— Begin —

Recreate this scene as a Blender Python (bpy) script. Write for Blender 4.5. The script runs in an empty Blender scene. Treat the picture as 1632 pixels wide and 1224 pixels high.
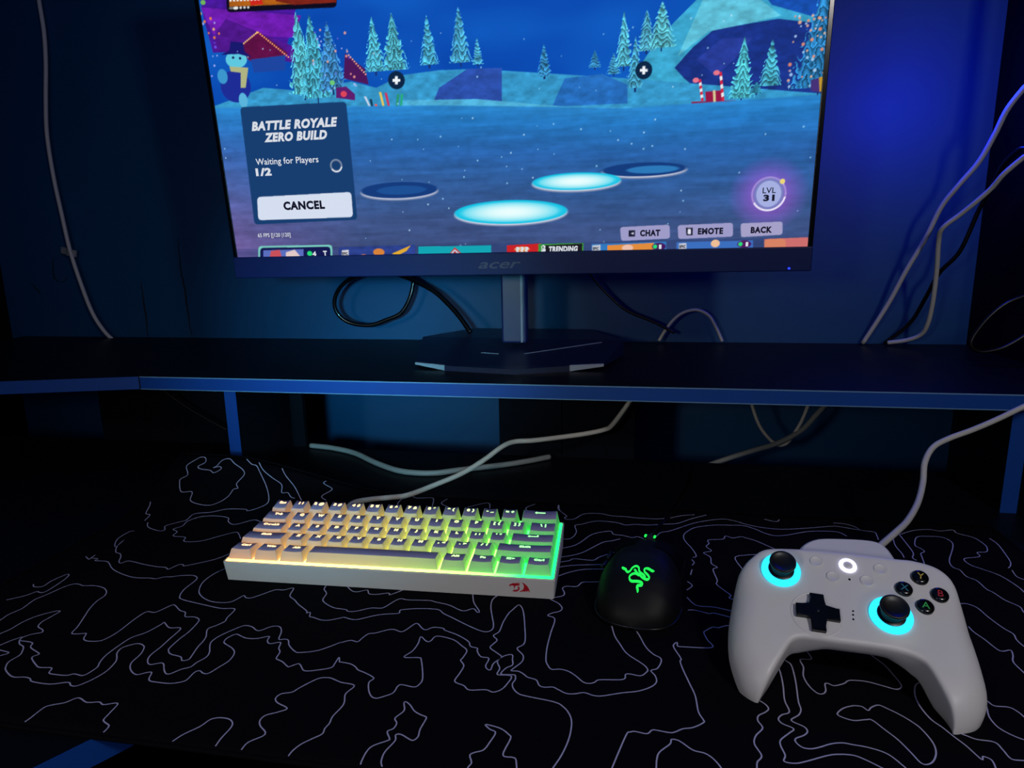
import bpy, bmesh, math, random
import numpy as np
from mathutils import Vector, Matrix
from mathutils.geometry import delaunay_2d_cdt
PI = math.pi
COL = bpy.context.scene.collection
sc = bpy.context.scene
# ============ camera ============
CAM_AXES = [[0.98385, 0.17816, -0.017], [-0.02029, 0.20545, 0.97846], [-0.17782, 0.96232, -0.20574]]      # rows: right, up, forward
cd = bpy.data.cameras.new('camera'); cam = bpy.data.objects.new('camera', cd); COL.objects.link(cam)
cd.sensor_width = 36; cd.lens = 1076.7/1632*36; cd.clip_start = .01
r_, u_, f_ = CAM_AXES
cam.matrix_world = Matrix(((r_[0], u_[0], -f_[0], 0), (r_[1], u_[1], -f_[1], 0), (r_[2], u_[2], -f_[2], 0.2905), (0, 0, 0, 1)))
sc.camera = cam
# ============ light ============
wd = bpy.data.worlds.new('world'); sc.world = wd; wd.use_nodes = True
bg = wd.node_tree.nodes['Background']; bg.inputs[0].default_value = (.07, .18, .62, 1); bg.inputs[1].default_value = .22
def area(name, loc, target, size, power, col, shape='DISK'):
    l = bpy.data.lights.new(name, 'AREA'); l.shape = shape; l.size = size; l.energy = power; l.color = col
    o = bpy.data.objects.new(name, l); COL.objects.link(o); o.location = loc
    o.rotation_euler = (Vector(target)-Vector(loc)).to_track_quat('-Z', 'Y').to_euler(); return o
def point(name, loc, power, col, r=.03):
    l = bpy.data.lights.new(name, 'POINT'); l.energy = power; l.color = col; l.shadow_soft_size = r
    o = bpy.data.objects.new(name, l); COL.objects.link(o); o.location = loc; return o
area('room_lamp', (.46, -.15, .68), (0, .45, 0), .14, 3.6, (1.0, .95, .93))
area('low_lamp', (-.50, -.60, .42), (-.2, .95, .06), .14, .55, (1.0, .93, .82)).data.spread = math.radians(75)
area('teal_wall_fill', (-.05, -.45, .33), (-.42, 1.1, .14), .10, .34, (.15, .78, 1.0)).data.spread = math.radians(24)  # unseen fill added to brighten the wall below monitor and shelf
point('led_strip', (.37, .95, .48), 1.7, (.01, .03, 1.0), .03)
vs_ = sc.view_settings; sc.display_settings.display_device = 'sRGB'
vs_.view_transform = 'Standard'; vs_.look = 'None'; vs_.exposure = 0; vs_.gamma = 1; vs_.use_curve_mapping = False
# ============ materials ============
def lin(c): return tuple(((x/255)/12.92 if x/255 <= .04045 else ((x/255+.055)/1.055)**2.4) for x in c)
def pbr(name, col, rough=.5, metal=0, spec=.5, noise=0, scale=50, bump=0, bscale=300, srgb=True, coat=0):
    m = bpy.data.materials.new(name); m.use_nodes = True; nt = m.node_tree; b = nt.nodes['Principled BSDF']
    c = lin(col) if srgb else col
    b.inputs['Base Color'].default_value = (*c, 1); b.inputs['Roughness'].default_value = rough; b.inputs['Metallic'].default_value = metal
    b.inputs['Specular IOR Level'].default_value = spec; b.inputs['Coat Weight'].default_value = coat
    tc = nt.nodes.new('ShaderNodeTexCoord')
    n = nt.nodes.new('ShaderNodeTexNoise'); n.inputs['Scale'].default_value = scale; n.inputs['Detail'].default_value = 4
    nt.links.new(tc.outputs['Object'], n.inputs['Vector'])
    mx = nt.nodes.new('ShaderNodeMix'); mx.data_type = 'RGBA'
    k = max(noise, .03); mx.inputs[6].default_value = (*[x*(1-k) for x in c], 1); mx.inputs[7].default_value = (*[min(x*(1+k), 1) for x in c], 1)
    nt.links.new(n.outputs['Fac'], mx.inputs[0]); nt.links.new(mx.outputs[2], b.inputs['Base Color'])
    if bump:
        n2 = nt.nodes.new('ShaderNodeTexNoise'); n2.inputs['Scale'].default_value = bscale; n2.inputs['Detail'].default_value = 5; nt.links.new(tc.outputs['Object'], n2.inputs['Vector'])
        bp = nt.nodes.new('ShaderNodeBump'); bp.inputs['Strength'].default_value = bump; bp.inputs['Distance'].default_value = .002; nt.links.new(n2.outputs['Fac'], bp.inputs['Height']); nt.links.new(bp.outputs['Normal'], b.inputs['Normal'])
    return m
def emit(name, col, s=1., srgb=True):
    m = bpy.data.materials.new(name); m.use_nodes = True; nt = m.node_tree; nt.nodes.clear()
    e = nt.nodes.new('ShaderNodeEmission'); e.inputs[0].default_value = (*(lin(col) if srgb else col), 1); e.inputs[1].default_value = s
    o = nt.nodes.new('ShaderNodeOutputMaterial'); nt.links.new(e.outputs[0], o.inputs[0]); return m
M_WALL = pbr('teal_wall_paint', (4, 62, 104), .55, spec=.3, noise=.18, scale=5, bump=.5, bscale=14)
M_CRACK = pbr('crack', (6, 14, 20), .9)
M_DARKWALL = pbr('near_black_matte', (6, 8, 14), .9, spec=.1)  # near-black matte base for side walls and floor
M_LAM = pbr('dark_laminate', (8, 11, 20), .45, spec=.16, noise=.1, scale=30, bump=.05, bscale=500)
M_BLUE = pbr('blue_edge_banding', (10, 60, 138), .5, spec=.25, noise=.05, scale=20)
M_LIP = pbr('pale_banding_edge', (90, 130, 170), .5)
M_PANEL = pbr('shadow_panel_board', (6, 10, 20), .8, spec=.08)
M_MAT = pbr('mat_cloth', (7, 7, 13), .95, spec=.05, noise=.15, scale=900, bump=.1, bscale=2500)
M_LINE = pbr('mat_print', (168, 166, 198), .95, spec=.05)
M_STITCH = pbr('mat_stitching', (7, 7, 12), .95, spec=.05)
M_GLOSSBLK = pbr('glossy_black', (6, 7, 10), .18)
M_CHIN = pbr('chin_plastic', (7, 25, 80), .5, spec=.25)  # navy puts the reflected blue room light into the plastic's colour
M_PLAST = pbr('black_plastic', (10, 11, 14), .5)
M_POLE = pbr('pole_metal', (22, 34, 84), .4)
M_FOOT = pbr('foot_metal', (12, 20, 48), .4)
M_SILVER = pbr('silver_trim', (130, 140, 155), .4)
M_SILVER2 = pbr('dull_silver', (120, 130, 150), .4)
M_LOGO = pbr('lettering_grey', (52, 54, 84), .5)
M_LED = emit('power_blue', (40, 60, 255), 2.)
M_KCASE = pbr('white_case', (190, 190, 190), .45, spec=.4)
M_KTOP = pbr('keycap_top', (140, 132, 168), .5, spec=.4)  # darker purple than the skirts: weaker light on the tops put into colour
M_RED = pbr('red_print', (170, 12, 30), .5)
M_MOUSE = pbr('mouse_black', (8, 9, 12), .55, spec=.22)
M_MRIM = pbr('mouse_rim', (14, 16, 20), .3)
M_RUB = pbr('wheel_rubber', (8, 8, 9), .8)
M_GREEN = emit('green_light', (40, 255, 95), 1.0)
M_PAD = pbr('controller_white', (205, 203, 204), .42, spec=.4)
M_PAD2 = pbr('controller_shell_back', (190, 190, 205), .42, spec=.4)
M_WELL = pbr('stick_well', (10, 20, 28), .35)
M_STICK = pbr('stick_rubber', (7, 9, 14), .42)
M_BTN = pbr('button_black', (6, 8, 12), .2)
M_CYAN = emit('cyan_light', (45, 215, 250), 1.5)
M_WHITE = emit('white_light', (215, 215, 255), 2.2)
M_LY = pbr('letter_yellow', (190, 165, 70), .5); M_LX = pbr('letter_blue', (40, 110, 130), .5); M_LB = pbr('letter_red', (170, 35, 45), .5); M_LA = pbr('letter_green', (50, 170, 80), .5)
M_CABW = pbr('white_cable_sheath', (178, 176, 172), .5); M_CABGR = pbr('grey_cable_sheath', (128, 132, 134), .5)
M_CABB = pbr('black_cable_sheath', (7, 7, 9), .35); M_CABG = pbr('glossy_cable_sheath', (7, 8, 12), .22)
M_CLIP = pbr('clip_plastic', (115, 120, 124), .5)
M_TXTW = emit('lit_lettering', (225, 230, 240), .9); M_TXTD = emit('dark_lettering', (22, 24, 42), 1.)
def screen_mat():
    m = bpy.data.materials.new('lit_screen'); m.use_nodes = True; nt = m.node_tree; nt.nodes.clear()
    a = nt.nodes.new('ShaderNodeVertexColor'); a.layer_name = 'picture'
    e = nt.nodes.new('ShaderNodeEmission'); e.inputs[1].default_value = 1.0
    o = nt.nodes.new('ShaderNodeOutputMaterial'); nt.links.new(a.outputs[0], e.inputs[0]); nt.links.new(e.outputs[0], o.inputs[0]); return m
M_SCREEN = screen_mat()
def ramp_mat(name, strength, mode):
    """light colour runs along the keyboard: amber - yellow - lime - green"""
    m = bpy.data.materials.new(name); m.use_nodes = True; nt = m.node_tree; nt.nodes.clear(); N = nt.nodes.new; L = nt.links.new
    tc = N('ShaderNodeTexCoord'); g = N('ShaderNodeNewGeometry')
    vt = N('ShaderNodeVectorTransform'); vt.vector_type = 'POINT'; vt.convert_from = 'WORLD'; vt.convert_to = 'WORLD'; L(g.outputs['Position'], vt.inputs[0])
    sx = N('ShaderNodeSeparateXYZ'); L(vt.outputs[0], sx.inputs[0])
    mr = N('ShaderNodeMapRange'); mr.inputs[1].default_value = KB['kx']; mr.inputs[2].default_value = KB['kx']+.29; L(sx.outputs[0], mr.inputs[0])
    cr = N('ShaderNodeValToRGB'); L(mr.outputs[0], cr.inputs[0]); E = cr.color_ramp.elements
    E[0].position = 0; E[0].color = (*lin((255, 165, 75)), 1); E[1].position = 1; E[1].color = (*lin((10, 250, 70)), 1)
    for p, c in ((.25, (255, 200, 85)), (.45, (250, 230, 85)), (.62, (200, 250, 80)), (.78, (110, 250, 70)), (.9, (30, 250, 70))):
        e = E.new(p); e.color = (*lin(c), 1)
    o = N('ShaderNodeOutputMaterial'); em = N('ShaderNodeEmission'); wm = N('ShaderNodeMix'); wm.data_type = 'RGBA'; wm.inputs[0].default_value = mode; wm.inputs[7].default_value = (1, .97, .85, 1); L(cr.outputs[0], wm.inputs[6]); L(wm.outputs[2], em.inputs[0]); em.inputs[1].default_value = strength
    L(em.outputs[0], o.inputs[0])
    return m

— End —

**JOB:** Pick out the lines above that hold the string "scene" and show them.

**REPLY TO THE EXERCISE:**
Recreate this scene as a Blender Python (bpy) script. Write for Blender 4.5. The script runs in an empty Blender scene. Treat the picture as 1632 pixels wide and 1224 pixels high.
COL = bpy.context.scene.collection
sc = bpy.context.scene